The larger the economy, the larger percentage of jobs that deal with niches such as laptop repair, entertainment, or, in my case, making it possible for businesses to navigate various totalitarian restrictions imposed by the states upon the banking system in order to prevent anyone from being able to conduct business if some socialist busybody put their business type on some “high risk” list, and they don’t know how to navigate hundreds of forms in order to satisfy the anal needs of risk departments. There’s absolutely no way this could be a viable business model in anything other than a global dystopia, but it is because here we are.

So, if something breaks in an economy of this size, with so many jobs and business models that depend on exactly this level of intricacy and specialisation in order to be viable, and the environment changes enough so that they would have to re-qualify in order to do something else, you are basically playing a game of finding a critical threshold – if you mess up enough things, you no longer have a small percentage of people who need to adapt to the changing landscape; you have cascade failure, where you lose entire industrial branches, and thousands of businesses that satisfied various specialised needs on the market that no longer exist.

So, what happens when you mess things up enough so that the business can either raise the prices in order to survive, or just outright die?
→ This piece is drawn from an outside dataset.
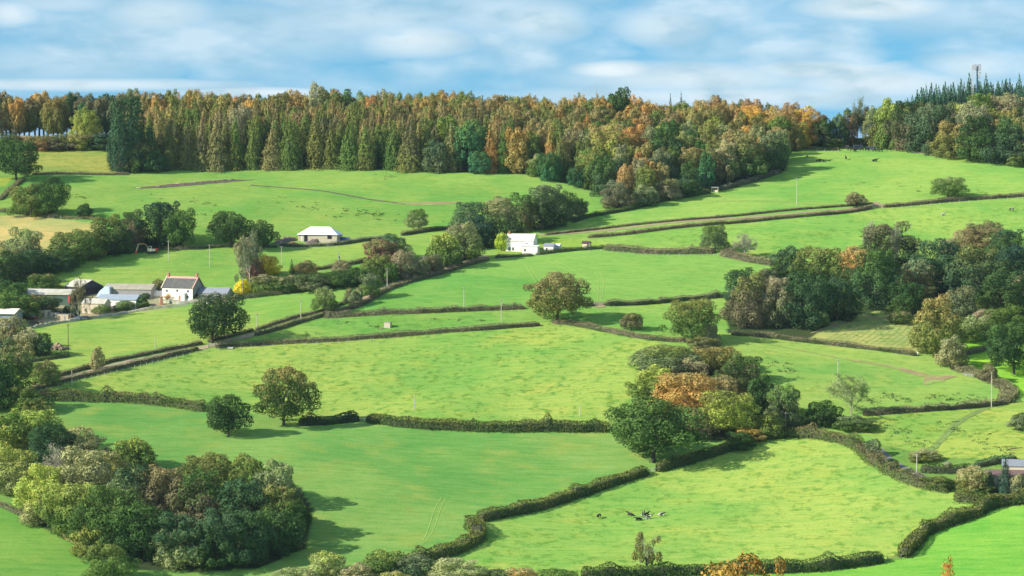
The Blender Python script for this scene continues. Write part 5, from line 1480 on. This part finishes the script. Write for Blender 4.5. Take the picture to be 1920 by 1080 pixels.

They will raise the prices. Then people with low income will no longer be able to survive, and the state will have to either print money or raise taxes in order to finance subventions. These taxes will put additional pressure on the productive parts of society which will then again raise the prices to keep themselves afloat, and with every iteration of this cycle some of them will price themselves out of the market, and an increasing percentage will switch to grey or black economy – basically, they will continue doing business, but will no longer pay taxes, or register with the state in any way, which will keep the economy running but force the state to either accept the permanently reduced tax income, or crack down on the grey/black economy and thus make survival of the population harder, and increase criminality of the entire economy, because they will introduce evolutionary pressure that favours the absolutely criminal and unscrupulous types. So, with several iterations of this you end up with the kind of dysfunction we had in the collapse of Yugoslavia or the Soviet Union, or in some shithole like Somalia.

At this point, the economy is no longer large enough to support anything sophisticated – no car industry, no airplane industry, no spaceflight, no merchant fleet, no microelectronics, no software industry, just piracy and armed robbery, smuggling, black market and subsistence farming. Such economy, extended globally, couldn’t support more than a billion people, which means that at least seven billion people would die. I say “at least” because this would create such a disastrous environment that the seven billion people doomed to die would first destroy and eat that one billion farmers who would otherwise have a chance, because the environment would initially favour the unscrupulous predatory types, who would be the last to survive, but who are also the least qualified to survive on their own once they destroy everybody else because they are inherently unproductive, so they would eventually die out.

That’s the future I see us progressing towards with every government regulation, with every restriction and lockdown, and when they say it’s all justified if it saves even one life, or reduces the CO2 output by one bit, I think to myself: “you damn fools, you will kill billions by trying to save thousands”. Economy is usually quite adaptive and reacts well to small changes and detriments, but when you break it enough, when you find that threshold of cascade collapse, there is no going back.

There’s all that talk about inflation, but what we’re seeing is not inflation, it’s contraction of the entire economy and the higher prices are the result of the reduced efficiency of the entire system, and my analysis says we are seeing the initial stages of the cascade collapse.